Esta imagen de los eslabones enlazados casa perfectamente con aquellos grandes investigadores teatrales que han aparecido desde el siglo XX. A partir del eslabón primigenio de Stanislavski, el resto de los maestros han ido aportando nuevas y significativas estrategias teatrales: Meyerhold, Vajtángov, Michael Chéjov, Strasberg, Meisner, Copeau, Decroux, Lecoq, Grotowski, Barba, Bogart… Todos ellos, de forma más o menos intuitiva, aplican el método científico en su trabajo y, por tanto, además de revelar un nuevo saber, lo hacen inteligible para que posteriores investigadores continúen el desarrollo del saber y de la creación teatral.

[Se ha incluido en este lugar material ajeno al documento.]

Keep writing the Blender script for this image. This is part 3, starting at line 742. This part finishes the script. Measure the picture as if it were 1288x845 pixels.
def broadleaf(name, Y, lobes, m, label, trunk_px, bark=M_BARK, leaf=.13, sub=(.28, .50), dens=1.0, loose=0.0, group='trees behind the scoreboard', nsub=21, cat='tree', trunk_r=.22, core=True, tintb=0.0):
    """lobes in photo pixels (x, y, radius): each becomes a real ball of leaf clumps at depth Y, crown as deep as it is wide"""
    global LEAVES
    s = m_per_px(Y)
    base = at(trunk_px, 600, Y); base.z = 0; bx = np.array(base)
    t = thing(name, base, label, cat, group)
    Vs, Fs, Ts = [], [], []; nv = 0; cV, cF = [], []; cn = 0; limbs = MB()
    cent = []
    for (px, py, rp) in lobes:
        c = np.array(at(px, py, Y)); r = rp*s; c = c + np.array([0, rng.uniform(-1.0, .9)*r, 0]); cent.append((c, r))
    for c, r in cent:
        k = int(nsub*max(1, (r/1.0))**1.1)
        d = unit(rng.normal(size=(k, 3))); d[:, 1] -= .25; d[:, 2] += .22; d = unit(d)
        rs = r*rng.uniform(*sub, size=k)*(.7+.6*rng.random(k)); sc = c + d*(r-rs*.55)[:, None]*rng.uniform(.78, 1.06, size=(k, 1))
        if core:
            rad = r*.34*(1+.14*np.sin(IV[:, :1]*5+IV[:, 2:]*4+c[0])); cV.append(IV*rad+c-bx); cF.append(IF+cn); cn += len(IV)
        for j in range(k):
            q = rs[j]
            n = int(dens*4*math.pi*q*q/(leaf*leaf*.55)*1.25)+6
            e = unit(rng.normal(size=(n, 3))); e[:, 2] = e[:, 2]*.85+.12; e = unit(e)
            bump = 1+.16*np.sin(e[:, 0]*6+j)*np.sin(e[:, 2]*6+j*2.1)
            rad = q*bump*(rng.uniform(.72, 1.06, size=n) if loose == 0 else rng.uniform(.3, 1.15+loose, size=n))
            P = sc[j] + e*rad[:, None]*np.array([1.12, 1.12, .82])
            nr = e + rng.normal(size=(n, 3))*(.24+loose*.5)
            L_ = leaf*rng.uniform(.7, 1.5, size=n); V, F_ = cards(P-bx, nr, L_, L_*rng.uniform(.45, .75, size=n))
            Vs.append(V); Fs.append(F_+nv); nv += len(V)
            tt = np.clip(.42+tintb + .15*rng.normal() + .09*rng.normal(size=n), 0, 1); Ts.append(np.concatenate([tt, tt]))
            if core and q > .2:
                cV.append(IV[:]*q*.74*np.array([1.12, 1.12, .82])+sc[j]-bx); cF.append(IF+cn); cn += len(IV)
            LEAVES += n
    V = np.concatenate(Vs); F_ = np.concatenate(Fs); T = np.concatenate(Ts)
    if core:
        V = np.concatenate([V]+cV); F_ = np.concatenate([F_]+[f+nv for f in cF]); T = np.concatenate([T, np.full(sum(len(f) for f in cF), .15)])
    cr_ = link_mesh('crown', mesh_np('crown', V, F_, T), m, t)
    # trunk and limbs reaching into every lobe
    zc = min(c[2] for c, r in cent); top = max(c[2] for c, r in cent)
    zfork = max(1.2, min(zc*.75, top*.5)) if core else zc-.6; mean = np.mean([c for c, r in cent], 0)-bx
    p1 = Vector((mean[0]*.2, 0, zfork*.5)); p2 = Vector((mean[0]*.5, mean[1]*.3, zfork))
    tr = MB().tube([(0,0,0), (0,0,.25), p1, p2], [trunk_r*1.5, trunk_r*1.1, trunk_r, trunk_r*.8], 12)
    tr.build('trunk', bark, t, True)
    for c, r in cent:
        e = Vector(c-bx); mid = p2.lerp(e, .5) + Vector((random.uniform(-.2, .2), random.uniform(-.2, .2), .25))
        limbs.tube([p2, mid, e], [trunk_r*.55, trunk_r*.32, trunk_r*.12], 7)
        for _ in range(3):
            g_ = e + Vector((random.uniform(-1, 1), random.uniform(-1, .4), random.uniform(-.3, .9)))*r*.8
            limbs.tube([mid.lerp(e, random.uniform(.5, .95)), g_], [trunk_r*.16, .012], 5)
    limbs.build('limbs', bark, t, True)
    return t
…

En paralelo a este desarrollo científico del teatro realizado desde la praxis, el siglo XX ha vivido también, desde las universidades, el nacimiento y la expansión de la teatrología: un área de conocimiento del teatro eminentemente teórica y con clara vocación científica en sus procedimientos. Desde ahí y en pocos años han aparecido multitud de estudios apasionantes que revisan, expanden y redefinen el arte teatral en todos sus estratos. Sucede con frecuencia, sin embargo, que muchos de estos estudios no traspasan las paredes académicas, quedan incomunicados, como si se volvieran endémicos tanto por su ubicación como por su lenguaje y, por consiguiente, no llegan a impregnar a quienes, al otro lado, hacen teatro. Evidentemente, como en toda falla de comunicación, la cuestión concierne a las dos partes. Desde el terreno académico las investigaciones, además de explicar y razonar con brillantez la realidad circundante, deberían facilitar la comprensión de sus conclusiones fuera de su ámbito teórico, para poder influir así a quienes se enfrentan al teatro desde la praxis. Quienes practican teatro, por su parte, deberían ser más permeables a las reflexiones que vierten los teóricos de la escena, entendiendo que la manera de pensar un hecho afecta ineludiblemente la manera de afrontarlo. Se trata, en definitiva, de construir puentes que permitan un tránsito de doble vía que alimente lo que se piensa desde un lado con lo que se hace desde el otro, y viceversa. Es la única manera de encadenar eslabones para seguir creciendo. En caso contrario, nos encontraremos con eslabones sueltos, que pueden ser anillos maravillosos, pero que aislados se acaban consumiendo en sí mismos.